To the same extent, a reliable exchange was more important for our customer’s specialist department than a fast response rate. At first, similar requirements from the specialist department are specified sparingly. We need more precise statements for architecture decisions and software development. Working out these kinds of quality characteristics (standardized by ISO 25010) together with specialist departments is the art of software architecture. Values ​​product managers expect from a software product can be derived in workshops or interviews. These values, or quality features, like reliability, efficiency, security, and performance (to name only the best known), are what ultimately decide the architecture.

Conclusion

Architecture work is required at various levels in order to build software solutions that are effective for the future. In this article, I’ve explained why this is and what it can look like in practice.

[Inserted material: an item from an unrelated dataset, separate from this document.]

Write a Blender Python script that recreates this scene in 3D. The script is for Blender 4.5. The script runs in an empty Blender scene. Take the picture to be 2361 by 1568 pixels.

I’d like to summarize the most important points again as a reminder and guideline for action. The more points you can tick off, the better your architectural work will be:

• We should firmly anchor the topic of architecture in our software development teams, through interdisciplinary teams, for instance.
• Far-reaching and cost-intensive decisions like choosing a cloud provider should be made by enterprise architects.
• Cross-team exchange in the form of communities of practice and collaborative methods should be encouraged.
• Specialist departments should be involved during the software product’s creation process as early as possible.
• Architects should support the requirements specification by developing quality characteristics together with Product Owners.
• Architecture decisions should not be given top-down to development teams. They should be specified iteratively, with feedback from development teams, verified and documented in decision logs, and made available to all stakeholders.